▸ **Task to complete**: Can you transcribe every line exactly and leave the pictures behind?

▸ **Data shown**:
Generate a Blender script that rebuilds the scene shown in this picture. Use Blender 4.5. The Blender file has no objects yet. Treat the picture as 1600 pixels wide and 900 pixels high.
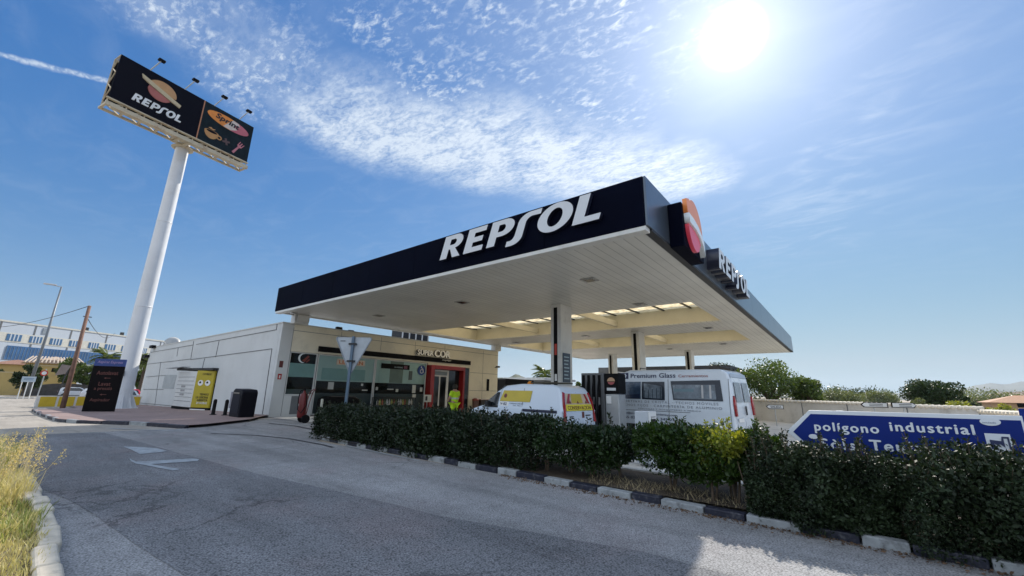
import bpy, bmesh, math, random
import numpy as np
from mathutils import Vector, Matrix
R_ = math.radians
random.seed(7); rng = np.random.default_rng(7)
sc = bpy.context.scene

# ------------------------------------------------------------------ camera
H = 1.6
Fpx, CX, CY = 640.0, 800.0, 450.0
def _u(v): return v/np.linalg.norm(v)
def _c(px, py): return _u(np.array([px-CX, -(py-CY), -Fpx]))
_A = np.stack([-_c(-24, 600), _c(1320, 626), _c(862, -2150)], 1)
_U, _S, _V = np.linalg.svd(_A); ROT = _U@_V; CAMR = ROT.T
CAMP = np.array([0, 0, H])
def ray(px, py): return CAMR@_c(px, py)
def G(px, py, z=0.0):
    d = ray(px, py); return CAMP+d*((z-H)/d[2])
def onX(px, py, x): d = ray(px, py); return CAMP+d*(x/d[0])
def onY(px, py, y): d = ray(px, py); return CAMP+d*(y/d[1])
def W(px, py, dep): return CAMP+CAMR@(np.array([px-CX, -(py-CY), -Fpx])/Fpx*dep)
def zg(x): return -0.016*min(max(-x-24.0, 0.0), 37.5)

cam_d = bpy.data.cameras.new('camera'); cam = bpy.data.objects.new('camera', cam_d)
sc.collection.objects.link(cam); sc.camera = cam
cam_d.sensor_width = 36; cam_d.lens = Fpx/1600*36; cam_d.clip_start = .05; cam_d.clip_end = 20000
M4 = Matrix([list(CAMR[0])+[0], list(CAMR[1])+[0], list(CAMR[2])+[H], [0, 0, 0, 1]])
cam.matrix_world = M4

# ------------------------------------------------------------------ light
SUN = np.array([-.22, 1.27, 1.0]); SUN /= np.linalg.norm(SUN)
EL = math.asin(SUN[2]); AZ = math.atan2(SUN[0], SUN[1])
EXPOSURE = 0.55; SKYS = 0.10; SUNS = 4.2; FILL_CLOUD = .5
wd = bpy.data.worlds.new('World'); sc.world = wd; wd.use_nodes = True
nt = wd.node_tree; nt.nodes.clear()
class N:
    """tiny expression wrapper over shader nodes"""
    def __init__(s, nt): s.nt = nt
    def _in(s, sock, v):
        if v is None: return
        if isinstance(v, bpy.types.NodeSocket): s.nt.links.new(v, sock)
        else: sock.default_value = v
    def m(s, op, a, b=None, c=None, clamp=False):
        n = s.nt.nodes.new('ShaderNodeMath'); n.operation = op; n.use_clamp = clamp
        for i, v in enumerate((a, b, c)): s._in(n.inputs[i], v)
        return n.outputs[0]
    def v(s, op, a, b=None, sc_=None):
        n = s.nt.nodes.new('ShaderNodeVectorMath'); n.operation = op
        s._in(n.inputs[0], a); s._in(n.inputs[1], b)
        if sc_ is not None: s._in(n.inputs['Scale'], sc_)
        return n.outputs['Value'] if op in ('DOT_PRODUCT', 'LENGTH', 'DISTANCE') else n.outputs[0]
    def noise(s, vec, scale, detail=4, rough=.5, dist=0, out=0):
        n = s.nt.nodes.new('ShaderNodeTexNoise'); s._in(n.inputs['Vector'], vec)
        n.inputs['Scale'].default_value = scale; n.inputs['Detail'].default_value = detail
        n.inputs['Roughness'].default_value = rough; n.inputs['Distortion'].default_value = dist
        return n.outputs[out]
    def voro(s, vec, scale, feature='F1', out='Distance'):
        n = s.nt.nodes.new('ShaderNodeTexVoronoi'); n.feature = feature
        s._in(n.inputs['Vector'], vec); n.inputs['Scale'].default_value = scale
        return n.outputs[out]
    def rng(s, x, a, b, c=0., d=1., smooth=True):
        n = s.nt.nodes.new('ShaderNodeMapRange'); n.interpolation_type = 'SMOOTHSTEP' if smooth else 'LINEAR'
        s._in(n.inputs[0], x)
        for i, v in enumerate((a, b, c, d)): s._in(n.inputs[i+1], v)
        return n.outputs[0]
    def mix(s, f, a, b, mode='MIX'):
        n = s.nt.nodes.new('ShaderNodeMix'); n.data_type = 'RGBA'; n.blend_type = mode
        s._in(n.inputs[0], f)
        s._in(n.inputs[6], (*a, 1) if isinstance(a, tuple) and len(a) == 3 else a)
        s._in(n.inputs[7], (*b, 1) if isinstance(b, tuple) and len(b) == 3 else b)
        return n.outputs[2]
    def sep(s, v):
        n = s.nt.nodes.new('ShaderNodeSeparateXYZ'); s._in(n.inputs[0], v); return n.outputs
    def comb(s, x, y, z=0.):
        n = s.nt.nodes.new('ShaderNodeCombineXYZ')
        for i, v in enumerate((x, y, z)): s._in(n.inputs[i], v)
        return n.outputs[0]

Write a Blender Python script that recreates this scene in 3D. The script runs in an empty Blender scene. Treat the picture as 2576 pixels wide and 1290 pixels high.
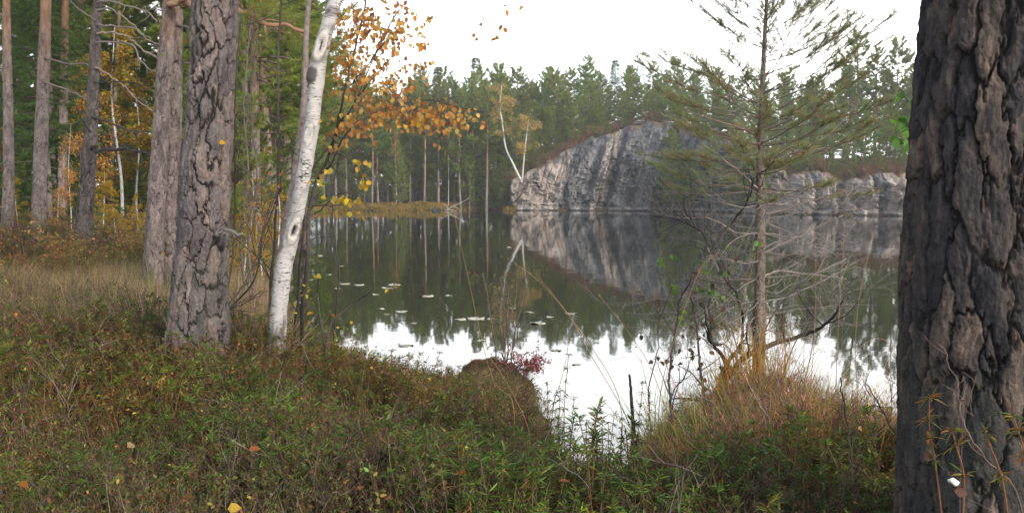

▸ **Finished task**:
Generate a Blender script that rebuilds the scene shown in this picture. Use Blender 4.5. The Blender file has no objects yet. Treat the picture as 1600 pixels wide and 900 pixels high.
import bpy, bmesh, math, random
import numpy as np
from mathutils import Vector, Matrix
R_ = math.radians
random.seed(7); rng = np.random.default_rng(7)
sc = bpy.context.scene

# ------------------------------------------------------------------ camera
H = 1.6
Fpx, CX, CY = 640.0, 800.0, 450.0
def _u(v): return v/np.linalg.norm(v)
def _c(px, py): return _u(np.array([px-CX, -(py-CY), -Fpx]))
_A = np.stack([-_c(-24, 600), _c(1320, 626), _c(862, -2150)], 1)
_U, _S, _V = np.linalg.svd(_A); ROT = _U@_V; CAMR = ROT.T
CAMP = np.array([0, 0, H])
def ray(px, py): return CAMR@_c(px, py)
def G(px, py, z=0.0):
    d = ray(px, py); return CAMP+d*((z-H)/d[2])
def onX(px, py, x): d = ray(px, py); return CAMP+d*(x/d[0])
def onY(px, py, y): d = ray(px, py); return CAMP+d*(y/d[1])
def W(px, py, dep): return CAMP+CAMR@(np.array([px-CX, -(py-CY), -Fpx])/Fpx*dep)
def zg(x): return -0.016*min(max(-x-24.0, 0.0), 37.5)

cam_d = bpy.data.cameras.new('camera'); cam = bpy.data.objects.new('camera', cam_d)
sc.collection.objects.link(cam); sc.camera = cam
cam_d.sensor_width = 36; cam_d.lens = Fpx/1600*36; cam_d.clip_start = .05; cam_d.clip_end = 20000
M4 = Matrix([list(CAMR[0])+[0], list(CAMR[1])+[0], list(CAMR[2])+[H], [0, 0, 0, 1]])
cam.matrix_world = M4

# ------------------------------------------------------------------ light
SUN = np.array([-.22, 1.27, 1.0]); SUN /= np.linalg.norm(SUN)
EL = math.asin(SUN[2]); AZ = math.atan2(SUN[0], SUN[1])
EXPOSURE = 0.55; SKYS = 0.10; SUNS = 4.2; FILL_CLOUD = .5
wd = bpy.data.worlds.new('World'); sc.world = wd; wd.use_nodes = True
nt = wd.node_tree; nt.nodes.clear()
class N:
    """tiny expression wrapper over shader nodes"""
    def __init__(s, nt): s.nt = nt
    def _in(s, sock, v):
        if v is None: return
        if isinstance(v, bpy.types.NodeSocket): s.nt.links.new(v, sock)
        else: sock.default_value = v
    def m(s, op, a, b=None, c=None, clamp=False):
        n = s.nt.nodes.new('ShaderNodeMath'); n.operation = op; n.use_clamp = clamp
        for i, v in enumerate((a, b, c)): s._in(n.inputs[i], v)
        return n.outputs[0]
    def v(s, op, a, b=None, sc_=None):
        n = s.nt.nodes.new('ShaderNodeVectorMath'); n.operation = op
        s._in(n.inputs[0], a); s._in(n.inputs[1], b)
        if sc_ is not None: s._in(n.inputs['Scale'], sc_)
        return n.outputs['Value'] if op in ('DOT_PRODUCT', 'LENGTH', 'DISTANCE') else n.outputs[0]
    def noise(s, vec, scale, detail=4, rough=.5, dist=0, out=0):
        n = s.nt.nodes.new('ShaderNodeTexNoise'); s._in(n.inputs['Vector'], vec)
        n.inputs['Scale'].default_value = scale; n.inputs['Detail'].default_value = detail
        n.inputs['Roughness'].default_value = rough; n.inputs['Distortion'].default_value = dist
        return n.outputs[out]
    def voro(s, vec, scale, feature='F1', out='Distance'):
        n = s.nt.nodes.new('ShaderNodeTexVoronoi'); n.feature = feature
        s._in(n.inputs['Vector'], vec); n.inputs['Scale'].default_value = scale
        return n.outputs[out]
    def rng(s, x, a, b, c=0., d=1., smooth=True):
        n = s.nt.nodes.new('ShaderNodeMapRange'); n.interpolation_type = 'SMOOTHSTEP' if smooth else 'LINEAR'
        s._in(n.inputs[0], x)
        for i, v in enumerate((a, b, c, d)): s._in(n.inputs[i+1], v)
        return n.outputs[0]
    def mix(s, f, a, b, mode='MIX'):
        n = s.nt.nodes.new('ShaderNodeMix'); n.data_type = 'RGBA'; n.blend_type = mode
        s._in(n.inputs[0], f)
        s._in(n.inputs[6], (*a, 1) if isinstance(a, tuple) and len(a) == 3 else a)
        s._in(n.inputs[7], (*b, 1) if isinstance(b, tuple) and len(b) == 3 else b)
        return n.outputs[2]
    def sep(s, v):
        n = s.nt.nodes.new('ShaderNodeSeparateXYZ'); s._in(n.inputs[0], v); return n.outputs
    def comb(s, x, y, z=0.):
        n = s.nt.nodes.new('ShaderNodeCombineXYZ')
        for i, v in enumerate((x, y, z)): s._in(n.inputs[i], v)
        return n.outputs[0]

Write a Blender Python script that recreates this scene in 3D. The script runs in an empty Blender scene. Treat the picture as 2576 pixels wide and 1290 pixels high.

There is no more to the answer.